Stand Your Ground laws are the easy target. The current crop of so-called “Shoot First” legislation first took root in Florida, a project of the National Rifle Association (NRA) and the American Legislative Exchange Council (ALEC), in 2005—two years before Barack Obama announced his candidacy for president. This is noteworthy, since pundits of both races attempt to link the laws to white fear of a Black man in the White House. Such an analysis removes Stand Your Ground from the two generations-long national criminal justice offensive against Black people. Things have not been “getting better” for African Americans under the U.S. criminal justice system, as Barack Obama claims. Rather, police state oppression has intensified, especially for poorer Blacks.
It should never be forgotten that nearly half the Congressional Black Caucus supported the 1986 drug law that established a 100:1 sentencing ratio for crack versus powdered cocaine. The Black Misleadership Class of accommodationists and deal makers have failed to honor even the vestiges of the old, intra-Black social compact, by which they were allowed to speak for The Race while indulging in their individual strivings as long as they looked out for the interests of the rest of us. They can be expected to perform no better, in the current crisis. This month’s 50th anniversary of the March on Washington, overseen by Al Sharpton and the NAACP, will mix celebration of past victories with apologies for Obama, who has presided over economic catastrophe for African Americans and completed the erasure of any semblance of due process and the rule of law for everyone.
The young people of Dream Defenders, presently occupying Florida’s governor’s office, understand that Stand Your Ground laws are part of the larger problem. “The media is not telling the full story,” said Steven Pargett, a Dream Defender spokesperson, in Tallahassee. He says the teach-in is working on “a full legislative package to challenge the criminalization of our generation,” including the school to prison pipeline.

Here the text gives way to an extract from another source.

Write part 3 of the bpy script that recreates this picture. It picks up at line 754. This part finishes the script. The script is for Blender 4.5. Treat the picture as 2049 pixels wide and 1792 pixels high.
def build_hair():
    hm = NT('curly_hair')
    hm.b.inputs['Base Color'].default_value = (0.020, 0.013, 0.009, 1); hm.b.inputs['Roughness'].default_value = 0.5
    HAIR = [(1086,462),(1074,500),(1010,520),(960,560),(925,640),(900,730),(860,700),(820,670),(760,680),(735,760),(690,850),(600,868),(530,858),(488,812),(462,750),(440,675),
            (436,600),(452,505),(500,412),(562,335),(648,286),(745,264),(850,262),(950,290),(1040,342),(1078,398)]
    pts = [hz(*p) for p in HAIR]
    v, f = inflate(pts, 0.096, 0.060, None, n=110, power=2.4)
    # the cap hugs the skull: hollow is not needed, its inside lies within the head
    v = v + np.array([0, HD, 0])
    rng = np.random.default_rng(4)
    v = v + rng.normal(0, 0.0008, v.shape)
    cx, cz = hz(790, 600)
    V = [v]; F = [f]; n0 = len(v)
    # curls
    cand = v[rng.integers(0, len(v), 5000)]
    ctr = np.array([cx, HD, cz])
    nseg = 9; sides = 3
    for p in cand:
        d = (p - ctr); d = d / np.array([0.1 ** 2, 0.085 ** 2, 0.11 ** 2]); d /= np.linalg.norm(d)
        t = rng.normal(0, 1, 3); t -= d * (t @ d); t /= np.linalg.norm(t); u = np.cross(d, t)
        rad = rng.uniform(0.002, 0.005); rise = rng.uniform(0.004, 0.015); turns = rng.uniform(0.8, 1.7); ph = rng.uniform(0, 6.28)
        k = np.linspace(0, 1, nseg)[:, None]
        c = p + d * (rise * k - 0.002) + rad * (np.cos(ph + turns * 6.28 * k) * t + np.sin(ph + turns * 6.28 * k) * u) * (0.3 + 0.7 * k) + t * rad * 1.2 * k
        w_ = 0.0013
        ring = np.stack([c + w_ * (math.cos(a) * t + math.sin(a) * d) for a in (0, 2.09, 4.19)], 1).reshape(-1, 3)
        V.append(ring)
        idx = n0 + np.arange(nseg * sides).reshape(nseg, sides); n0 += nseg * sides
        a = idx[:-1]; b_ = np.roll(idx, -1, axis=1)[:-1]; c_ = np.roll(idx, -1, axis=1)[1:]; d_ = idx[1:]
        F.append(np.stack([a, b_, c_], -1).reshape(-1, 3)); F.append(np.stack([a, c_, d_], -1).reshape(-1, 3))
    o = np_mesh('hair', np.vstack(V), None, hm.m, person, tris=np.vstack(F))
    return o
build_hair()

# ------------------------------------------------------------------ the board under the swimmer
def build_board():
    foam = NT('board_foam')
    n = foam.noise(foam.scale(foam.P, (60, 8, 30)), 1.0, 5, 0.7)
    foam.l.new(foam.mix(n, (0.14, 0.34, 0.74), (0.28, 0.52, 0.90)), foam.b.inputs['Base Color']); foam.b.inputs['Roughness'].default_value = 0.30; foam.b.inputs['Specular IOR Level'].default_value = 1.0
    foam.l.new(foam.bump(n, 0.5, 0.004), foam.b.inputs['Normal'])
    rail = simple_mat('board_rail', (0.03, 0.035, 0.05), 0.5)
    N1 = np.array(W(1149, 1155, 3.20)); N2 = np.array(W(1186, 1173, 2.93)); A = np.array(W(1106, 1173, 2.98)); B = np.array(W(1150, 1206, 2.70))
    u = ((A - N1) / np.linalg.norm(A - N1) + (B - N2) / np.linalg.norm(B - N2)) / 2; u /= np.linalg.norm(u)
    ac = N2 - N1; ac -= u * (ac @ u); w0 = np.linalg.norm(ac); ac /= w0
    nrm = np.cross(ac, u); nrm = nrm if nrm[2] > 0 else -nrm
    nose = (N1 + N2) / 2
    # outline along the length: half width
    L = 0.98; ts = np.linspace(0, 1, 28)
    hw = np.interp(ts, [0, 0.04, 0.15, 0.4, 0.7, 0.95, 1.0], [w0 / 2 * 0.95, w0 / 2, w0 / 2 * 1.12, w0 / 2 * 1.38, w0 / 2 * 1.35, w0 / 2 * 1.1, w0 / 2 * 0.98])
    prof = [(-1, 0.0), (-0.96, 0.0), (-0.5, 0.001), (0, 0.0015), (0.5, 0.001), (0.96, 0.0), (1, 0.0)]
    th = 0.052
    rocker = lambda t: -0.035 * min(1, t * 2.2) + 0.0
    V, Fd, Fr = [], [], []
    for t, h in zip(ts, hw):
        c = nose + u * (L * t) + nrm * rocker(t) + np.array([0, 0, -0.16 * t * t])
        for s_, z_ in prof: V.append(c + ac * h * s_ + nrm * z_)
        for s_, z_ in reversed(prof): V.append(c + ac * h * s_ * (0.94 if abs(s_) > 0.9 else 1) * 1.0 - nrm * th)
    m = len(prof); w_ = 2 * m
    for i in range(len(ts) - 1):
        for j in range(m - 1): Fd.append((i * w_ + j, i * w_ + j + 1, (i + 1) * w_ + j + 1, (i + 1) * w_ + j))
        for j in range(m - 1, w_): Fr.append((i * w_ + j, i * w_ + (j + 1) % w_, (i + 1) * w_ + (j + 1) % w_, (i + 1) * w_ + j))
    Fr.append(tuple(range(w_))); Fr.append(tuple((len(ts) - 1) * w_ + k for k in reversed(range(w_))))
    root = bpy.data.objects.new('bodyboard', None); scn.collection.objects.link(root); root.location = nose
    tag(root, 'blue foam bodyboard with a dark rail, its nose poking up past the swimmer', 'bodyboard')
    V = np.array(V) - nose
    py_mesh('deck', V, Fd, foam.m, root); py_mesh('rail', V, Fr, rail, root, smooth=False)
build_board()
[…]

That’s a start. The central problem with the American criminal justice system is that white supremacist assumptions are deeply embedded in its operations and deliberations. The presumption of innocence is no match for pervasive assumptions of collective Black guilt, which are manifest at every stage of the system, beginning with police hyper-surveillance of Black communities—the intake valve that leads inexorably to mass Black incarceration and the extrajudicial murder of Blacks on the streets, mainly by cops but occasionally by George Zimmermans.

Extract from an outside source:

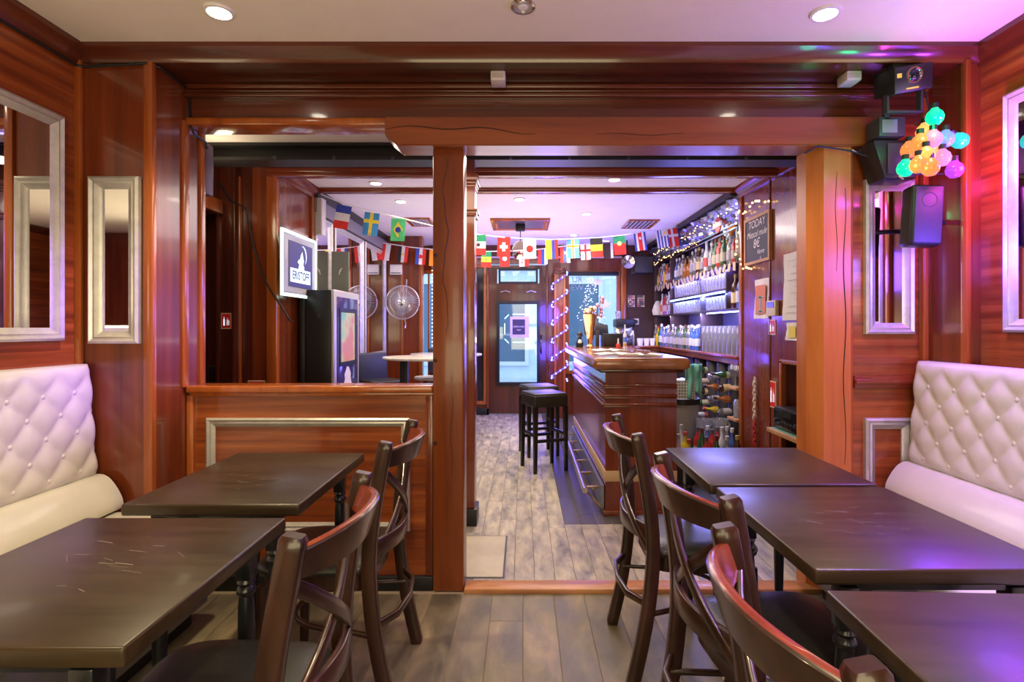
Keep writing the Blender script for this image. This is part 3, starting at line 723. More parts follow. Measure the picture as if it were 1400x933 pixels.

The Age of Mass Black Incarceration, now entering its third generation, has spawned successive layers of repressive laws, police practices, and prosecutorial and judicial behavior that have effectively eviscerated Black people’s Constitutional rights. Our communities are Constitution-free zones, and the stigma of guilt attaches to each of our persons. White electorates reward those who put Black people—as a group—on perpetual lockdown.

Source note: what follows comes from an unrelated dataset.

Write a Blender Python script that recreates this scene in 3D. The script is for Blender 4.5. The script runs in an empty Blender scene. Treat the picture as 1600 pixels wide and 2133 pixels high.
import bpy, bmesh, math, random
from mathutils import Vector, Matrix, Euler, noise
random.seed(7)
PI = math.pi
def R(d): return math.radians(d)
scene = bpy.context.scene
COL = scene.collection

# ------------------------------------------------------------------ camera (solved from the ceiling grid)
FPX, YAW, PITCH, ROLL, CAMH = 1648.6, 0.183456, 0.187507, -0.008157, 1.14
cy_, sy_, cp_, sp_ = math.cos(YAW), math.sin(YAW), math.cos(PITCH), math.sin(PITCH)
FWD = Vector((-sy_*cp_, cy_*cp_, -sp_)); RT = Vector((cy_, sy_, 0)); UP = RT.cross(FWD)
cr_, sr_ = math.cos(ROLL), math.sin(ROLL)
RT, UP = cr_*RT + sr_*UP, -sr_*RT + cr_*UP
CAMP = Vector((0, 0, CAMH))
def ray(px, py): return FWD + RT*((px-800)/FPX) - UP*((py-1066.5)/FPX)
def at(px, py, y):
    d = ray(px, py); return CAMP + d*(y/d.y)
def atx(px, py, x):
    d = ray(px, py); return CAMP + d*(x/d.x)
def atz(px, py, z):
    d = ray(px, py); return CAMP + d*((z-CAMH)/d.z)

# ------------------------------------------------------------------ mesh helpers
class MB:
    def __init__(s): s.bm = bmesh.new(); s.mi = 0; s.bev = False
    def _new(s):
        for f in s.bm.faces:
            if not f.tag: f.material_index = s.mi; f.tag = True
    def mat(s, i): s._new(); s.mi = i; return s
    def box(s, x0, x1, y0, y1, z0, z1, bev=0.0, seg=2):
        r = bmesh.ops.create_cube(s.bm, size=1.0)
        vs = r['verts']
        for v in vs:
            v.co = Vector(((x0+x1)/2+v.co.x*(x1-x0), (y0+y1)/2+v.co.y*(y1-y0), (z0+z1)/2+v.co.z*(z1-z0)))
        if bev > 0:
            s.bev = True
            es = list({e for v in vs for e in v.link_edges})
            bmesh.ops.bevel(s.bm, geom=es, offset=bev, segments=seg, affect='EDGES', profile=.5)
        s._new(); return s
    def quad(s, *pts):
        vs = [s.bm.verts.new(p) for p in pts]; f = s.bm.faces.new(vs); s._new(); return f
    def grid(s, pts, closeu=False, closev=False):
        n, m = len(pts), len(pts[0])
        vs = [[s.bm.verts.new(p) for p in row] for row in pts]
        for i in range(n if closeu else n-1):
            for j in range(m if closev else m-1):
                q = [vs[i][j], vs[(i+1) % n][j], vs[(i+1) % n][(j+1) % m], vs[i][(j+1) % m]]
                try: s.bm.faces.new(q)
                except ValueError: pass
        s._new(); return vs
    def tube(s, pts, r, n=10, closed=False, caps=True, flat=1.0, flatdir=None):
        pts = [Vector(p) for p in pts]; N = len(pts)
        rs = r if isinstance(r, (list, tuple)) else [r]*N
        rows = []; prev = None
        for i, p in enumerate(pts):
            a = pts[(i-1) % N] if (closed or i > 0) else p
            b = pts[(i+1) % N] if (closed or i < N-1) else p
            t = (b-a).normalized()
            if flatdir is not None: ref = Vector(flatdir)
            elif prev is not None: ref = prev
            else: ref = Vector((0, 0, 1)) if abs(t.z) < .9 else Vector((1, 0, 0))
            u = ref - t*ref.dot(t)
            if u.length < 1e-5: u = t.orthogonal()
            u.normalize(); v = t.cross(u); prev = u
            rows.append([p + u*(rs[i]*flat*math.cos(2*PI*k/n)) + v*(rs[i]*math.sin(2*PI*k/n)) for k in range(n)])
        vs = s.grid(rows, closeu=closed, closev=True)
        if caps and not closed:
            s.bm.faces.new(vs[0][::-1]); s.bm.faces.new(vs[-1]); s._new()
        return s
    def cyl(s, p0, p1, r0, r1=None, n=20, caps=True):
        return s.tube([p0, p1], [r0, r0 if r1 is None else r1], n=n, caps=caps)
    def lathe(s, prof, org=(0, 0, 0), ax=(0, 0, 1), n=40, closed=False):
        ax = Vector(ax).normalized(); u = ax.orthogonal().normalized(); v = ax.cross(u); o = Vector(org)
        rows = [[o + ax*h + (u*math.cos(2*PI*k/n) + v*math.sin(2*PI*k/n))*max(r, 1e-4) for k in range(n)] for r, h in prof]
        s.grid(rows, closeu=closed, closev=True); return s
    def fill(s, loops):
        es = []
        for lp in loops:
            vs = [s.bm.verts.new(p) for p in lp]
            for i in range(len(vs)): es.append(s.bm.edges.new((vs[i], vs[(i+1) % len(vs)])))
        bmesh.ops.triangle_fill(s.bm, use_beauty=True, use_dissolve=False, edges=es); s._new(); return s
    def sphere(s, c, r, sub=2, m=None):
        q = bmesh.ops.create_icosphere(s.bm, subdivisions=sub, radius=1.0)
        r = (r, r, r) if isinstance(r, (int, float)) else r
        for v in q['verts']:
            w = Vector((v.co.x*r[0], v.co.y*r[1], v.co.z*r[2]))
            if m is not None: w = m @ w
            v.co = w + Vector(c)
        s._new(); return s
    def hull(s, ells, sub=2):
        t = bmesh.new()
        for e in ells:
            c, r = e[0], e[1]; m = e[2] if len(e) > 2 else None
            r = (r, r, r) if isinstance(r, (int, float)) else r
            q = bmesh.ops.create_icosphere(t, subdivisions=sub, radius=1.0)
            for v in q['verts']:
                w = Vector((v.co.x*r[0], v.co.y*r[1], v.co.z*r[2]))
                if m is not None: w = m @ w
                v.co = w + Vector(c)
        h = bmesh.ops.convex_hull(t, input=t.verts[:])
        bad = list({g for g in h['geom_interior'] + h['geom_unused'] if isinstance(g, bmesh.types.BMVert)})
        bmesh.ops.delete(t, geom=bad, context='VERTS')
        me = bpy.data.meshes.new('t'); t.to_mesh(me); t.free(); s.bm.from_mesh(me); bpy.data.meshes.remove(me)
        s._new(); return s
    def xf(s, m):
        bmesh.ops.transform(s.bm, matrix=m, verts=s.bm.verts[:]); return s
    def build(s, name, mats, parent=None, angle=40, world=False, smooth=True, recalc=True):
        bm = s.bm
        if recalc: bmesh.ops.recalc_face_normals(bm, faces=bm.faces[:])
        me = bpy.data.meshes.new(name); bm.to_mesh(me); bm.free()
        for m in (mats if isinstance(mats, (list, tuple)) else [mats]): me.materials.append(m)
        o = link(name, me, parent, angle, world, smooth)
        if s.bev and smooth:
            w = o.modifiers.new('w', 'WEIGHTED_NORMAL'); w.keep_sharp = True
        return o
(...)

It must be stressed that this reign of criminal justice terror has taken place in the absence of any Black mass movement worthy of the name. I believe it has occurred precisely because there is no such movement—that the forces of white supremacy have been emboldened by Black passivity.
It is, of course, necessary to challenge Stand Your Ground Laws, but this must be just one front in the war against the legitimacy of a criminal justice system that is fundamentally hostile to the Black presence in the United States. What is required is a mass movement that does not accept the verdict of white people; that speaks loudly in the language of the street: Get up off of us!
If white fear of Blacks is justification for an oppressive criminal justice system, then let’s give them something to really be afraid of. The response could not possibly be worse than the whipping we have taken so passively, for the last 40 years.